Monday, November 10, 2008

Enterprise

Eight years back, he boarded a train to Mumbai, and like so many other thirteen year olds, took up a job as a full-time ‘boy’ in someone’s house. He started off sweeping and mopping floors, washing dishes, washing and ironing clothes, and taking care of the children, but pretty soon graduated to cooking food and and managing a ‘chutta bai’. When I first met him about a year back, he was the ‘housekeeper’ of the family he worked for, and handled things like paying electricity bills, and making sure the kids did their homework on time and wore the correct uniforms to school. The people he worked for treated him well, all the kids in the apartment complex he worked in adored him, and random people called him when they needed help with changing the gas cylinder. Most people in his position would have been quite content with that, but he wanted more, much more. After a hectic day chasing after twin boys, he trained as a cameraman at night, and took lessons in fancy cooking whenever his schedule permitted.
A few months back, he quit his full-time job and started working as a freelance cook. He was super-efficient and took less than an hour per house. While the other cooks struggled to work in three or four houses, he took on eight houses, and also managed to spend four hours a day working in a photo-studio. He was able to undercut the other cooks, and got more houses than even he could handle. For a couple of months, he struggled to manage so many houses – his attendance took a beating and he started losing houses. That must have forced him to do a rethink, and much better than most MBAs, he came up with an audacious business plan.
While he is losing business, and is struggling to cope with the houses that he does have, instead of cutting back, he’s chosen to expand. He has employed two local ladies to work for him, and is getting three boys from his village to join him too. He’s marketed his household cooking services in most of the major Mumbai suburbs, and has in less than seven days signed up 25 new households. His employees would be cooking in those houses, and one boy is being kept as a reserve to cook in whichever house the normal crew is not able to service on a given day.
If that is not ambitious enough, he has greater plans.

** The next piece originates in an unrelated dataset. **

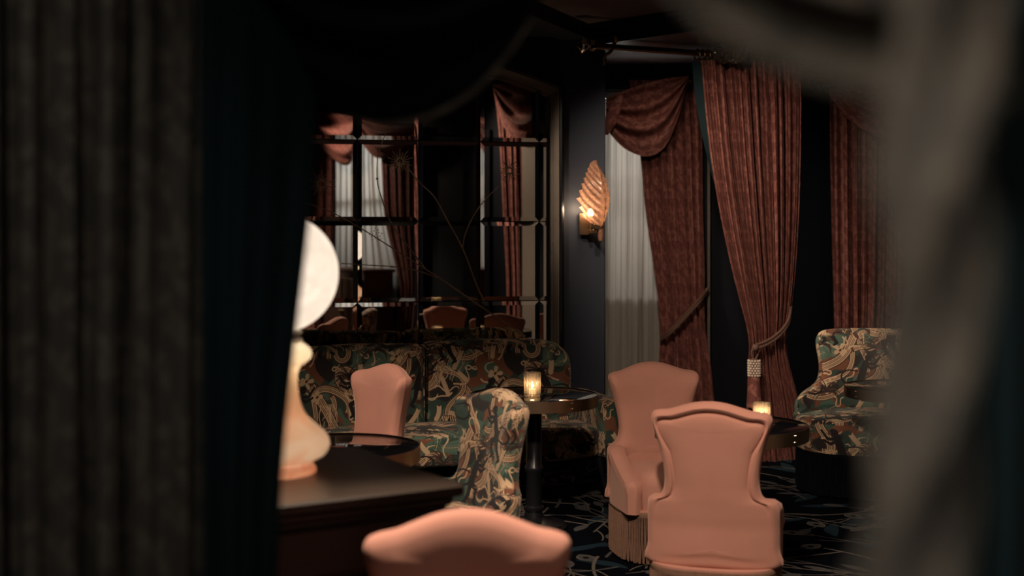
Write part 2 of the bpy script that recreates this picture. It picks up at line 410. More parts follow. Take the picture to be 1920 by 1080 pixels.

He’s applied for a loan to buy the implements to set up a proper kitchen, to start a catering service. Cost estimates, profit margins, a marketing plan, he has it all.
What about his photography business, I asked. That too, he told me, but not now. He’s open to commissions for weddings and other appointments, but is essentially going to concentrate on setting up his catering business for the next few months. Once it is able to work without too much intervention from his side, he has plans for setting up a photography business too.
The White Tiger had to murder his employer before he could become an entrepreneur. My cook proves that you can dream big and aspire to live the dream even without that. Enterprise and a vision is what it really takes to get ahead.